4 different Matlab functions to estimate the PDF of data give 4 different results

I might be stuck in some details, but I am stuck in at seemingly operation. I have a set of data gaussian_noise (representing white noise with mean = mu, and std_dev = sigma) and I want to plot the PDF of this data. The values of gaussian_noise are in the range of [-0.0155; 0.0155]. I used several methods which all give me different plots. All of them not corresponding to the theoretical PDF of a gaussian distribution with mean = mu and st_dev = sigma. Do you know what I am missing? Normalization? But ksdensity apparently returns a normalized result. Here are some examples of what I am doing and the plots:

[pdf_empir, sample_data] = ksdensity(gaussian_noise);
figure; plot(sample_data, pdf_empir);

Plot of ksdensity

When I change the bandwidth of ksdensity I get a smooth, continuous curve but agian with different values

Plot of ksdensity with bandwidth 0.002

By using histogramm

figure; histogram(gaussian_noise,'Normalization','pdf');

Plot of histogramm's output

Of course I can smooth the curve to obtain a continuous PDF but the point that bothers me is the fact that the function values (y-axis) are all different.

By using histfit

figure; histfit(gaussian_noise)

Plot of histfit's PDF

The theoretical PDF of a gaussian distribution with mean = 0 and sigma = 0.0027, evaluated for the data range x_range = [-0.0155; 0.0155] and for 10000 instances looks like (obtained with normpdf)

Theoretical Gaussian PDF

The peak is at 146.9 which corresponds to the theoretical 1/(sigma*sqrt(2*pi)).

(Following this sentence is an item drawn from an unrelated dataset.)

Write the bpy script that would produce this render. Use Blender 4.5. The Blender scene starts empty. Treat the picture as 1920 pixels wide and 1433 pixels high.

Apparently, I am doing something wrong by applying above methods. I guess, I need to do some normalization. But when I divide by length(gaussian_noise), since it is a constant, I again obtain different values with the different methods.

Do you have any idea what I am doing wrong? Appreciate your ideas and comments.

Solution

  • I think the fundamental thing here is that it's not the peaks of the distributions which need to agree, but the area under them. Also if the distribution is normalised then the area should be equal to 1.

    In each of the plotting methods above the "bin width" are of different sizes which cause the values in each bin to change in order to preserve the area under the curve.